The glacial pace of global politics may be no match for the pace of climate change. Just because the earth's climate system is a big, slow-moving machine with lots of inertia, it doesn't mean a catastrophe would also be slow in coming. One of the increasingly frightening scenarios is a snowball effect, in which, for example, carbon begins to seep out of melting permafrost, or warming oceans raise atmospheric humidity, amplifying the greenhouse effect of carbon. Perhaps most important is the growing consensus that the gas we've already emitted will go on warming the earth for centuries. The landmark 2007 report from the U.N.'s Intergovernmental Panel on Climate Change estimated that by the end of the century, temperatures could rise by between 2 and 5 degrees Celsius. An increasing number of scientists are coming to believe in the worst-case scenario. A 5-degree spike by 2100— a brief instant in geologic time—would almost certainly prove to be a disaster for civilization. That's why many scientists have begun to urge serious consideration to geo-engineering schemes that only a few years ago seemed absurd and dangerous.

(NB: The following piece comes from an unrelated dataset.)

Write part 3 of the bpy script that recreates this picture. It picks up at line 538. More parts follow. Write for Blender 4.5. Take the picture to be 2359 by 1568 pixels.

The irony is that the more respectable geo-engineering option, carbon capture, is also by far the more expensive and less likely to counteract a steep rise in temperatures. It's easy to see why the idea of cleaning the air is far less controversial than the idea of cooling it—because cleaning involves no massive release of new gases or hardware, and thus far less risk that the experiment will run out of control. Columbia University climate scientists Wallace Broecker and Klaus Lackner have argued that the same technology used for capturing the carbon in coal plants could be trained on the atmosphere at large. But the task of vacuuming up this much carbon would be mind-bogglingly huge. Each year roughly 30 billion metric tons of carbon dioxide are released by the world's industries and autos. If converted to liquid form, it would take less than four years to fill an underground space with the volume of Lake Geneva.
And that doesn't take into account the 1.8 percent yearly rise in emissions, or the billions of tons of carbon dioxide that have already accumulated in the atmosphere for the past 100 years (there's no reliable estimate of how much that is). Scientists still think there's enough porous rock deep beneath the earth's surface to accommodate all the liquid carbon dioxide we can pump, but getting it there would take many years and cost billions. Assuming the cost of removing carbon eventually falls to $50 a ton (it now costs $200 per ton), the bill for removing only the current year's emissions would reach $150 billion.